The stated requirement for the District Judge position is a law degree and residency in the county. Other than that, Baker said that a good judge will have combined prosecutorial and defense experience, and boast a range of knowledge about legal issues.

The Kitsap County District Court has jurisdiction over misdemeanors and gross misdemeanor crimes, which carry a maximum penalty of one year in jail and/ or a $5,000 fine.

The most common criminal charges include domestic violence, assault and theft.

Traffic charges like driving under the influence and driving with a suspended license are filed into this court.

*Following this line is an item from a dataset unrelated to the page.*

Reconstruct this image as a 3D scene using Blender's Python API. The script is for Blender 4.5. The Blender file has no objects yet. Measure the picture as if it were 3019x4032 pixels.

District Court also includes a Probation Services Division of the District Court supervises offenders sentenced by the court.

Its Civil Division processes Small Claims in amounts not exceeding $5,000 and civil actions not exceeding $75,000.

“A good judge is always learning,” Baker said. “They need to be fair-minded and willing to listen to all points of view. Their decisions need to be well-thought-out, because all of their rulings are subject to appeal.”

Potential candidates are sure to emerge in the next few weeks, as local lawyers decide whether to make the leap.

But one has already taken the plunge. Kitsap County Chief Deputy Prosecutor Jeffrey Jahns said Monday he will put his name forward, and that he has the necessary balance of experience in order to become an effective judge.

“I’ve been an attorney for 27 years,” he said. “I believe I can recognize all of the important issues that are important in this court and that I can add something to the bench.”

Jahns said he would “act as a referee and not an advocate for either side.”

Jahns said he liked the flexibility of the position, that a judge can impose punishment or steer the perpetrator toward treatment as the situation requires.

The Kitsap County District Court has four members, with James Riehl, Marilyn Paja and Stephen Holman also serving.

Phillips is the longest-serving of the four judges.